Oswald (Aug. 5): his appearance in the Calendar of Willibrord corroborates the following note from Bede (writing in 731): 'The most reverend Bishop Acca is accustomed to tell how, when he was on his way to Rome, he and his own Bishop Wilfrid stayed with the saintly Willibrord, archbishop of the Frisians, and often heard the archbishop describe the miracles which happened in that prouincia at the relics of the most revered king. He also related how, while he was still only a priest, and living a pilgrim's life in Ireland out of love for his eternal fatherland, the fame of Oswald's sanctity had spread far and wide in that island too...' (Ecclesiastical History, 3.13).
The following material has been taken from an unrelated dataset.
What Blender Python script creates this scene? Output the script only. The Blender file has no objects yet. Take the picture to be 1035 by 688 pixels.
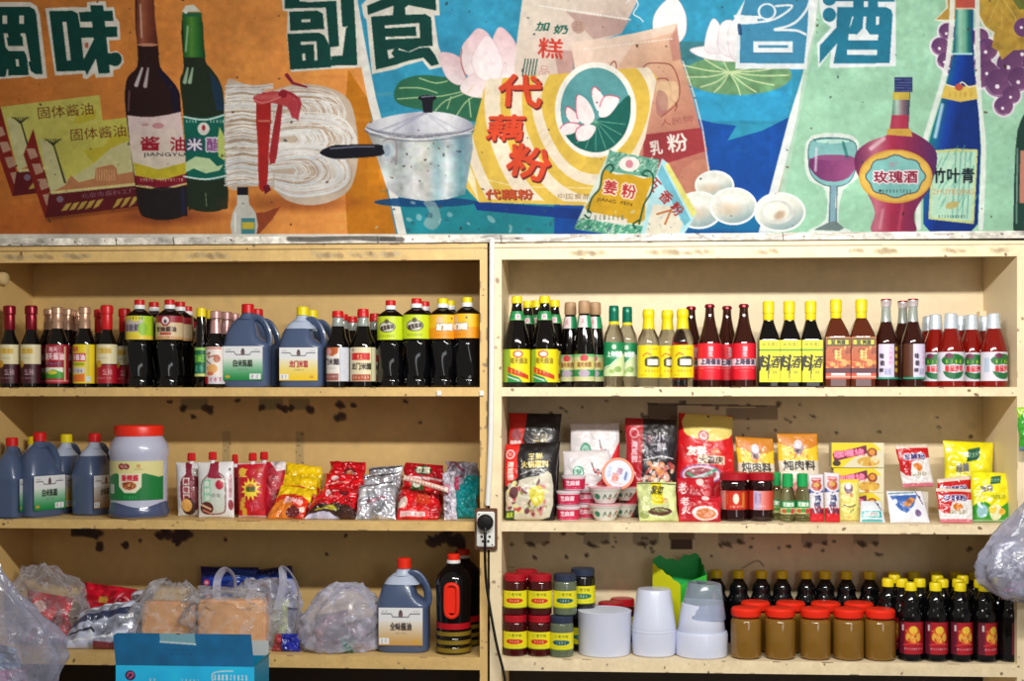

Gauricus and Helena (Aug. 11): one of two entries in a distinctive north-Frankish (rather than Insular) uncial hand in the Calendar. McKitterick (1994, 374, 384-5) suggests that this probably reflects the input of pre-existing Frankish scribal personnel from within the Trier diocese, possibly even women religious. Gauricus/Géry was a 6th and 7th century bishop of Cambrai and perhaps earlier (before 584/90) a deacon of Trier, and so of obvious local interest. Both Wilson and McKitterick consider Helena unidentifiable, since her feast falls on a different day to those normally associated with Constantine's mother (May 21 and August 18), although such irregularities are not unknown elsewhere in the Calendar. In fact, a tradition would develop at Trier that the same Empress Helena had founded the cathedral, and the purported relic of her skull is still kept at the church today. It therefore seems likely that this entry does after all refer to Constantine's mother, and moreover represents one of the earliest pieces of evidence for her cult. Mary (Aug. 16): preceded by an erasure in the MS, which Wilson suggests read natiuitas. Timotheus and Apollinaris (Aug. 24): almost invisible in the MS, apparently the result of a later erasure. Faustinus (Aug. 28): Wilson assumes, apparently based on his pairing with Augustine, that this was another North African bishop. See Wilson, 1918, 35-8, for a full commentary.

Bibliography

Edition: The Calendar of St. Willibrord from Paris Lat. 10837: A Facsimile, with Transcription, Introduction and Notes, ed. H.A. Wilson (London, 1918). Further reading: Costambeys, M., "Willibrord [St Willibrord] (657/8-739)," Oxford Dictionary of National Biography (2004), https://doi.org/10.1093/ref:odnb/29576 Hen, Y., Culture and Religion in Merovingian Gaul, AD 481-751 (Leiden, 1995), 102-6. McKitterick, R., "Frankish Uncial: A New Context for the Work of the Echternach Scriptorium," in: A. Weiler and P. Bange (eds.), Willibrord zijn wereld en zijn werk (Nijmegen, 1990), 374-88; repr. in R. McKitterick, Books, Scribes and Learning in the Frankish Kingdoms, 6th-9th Centuries (Aldershot, 1994), part V. Netzer, N., "The Early Scriptorium at Echternach: The State of the Question," in: G. Kiesel and J. Schroeder (eds.), Willibrord. Apostel der Niederande, Gründer der Abtei Echternach (Luxembourg, 1990), 127-34.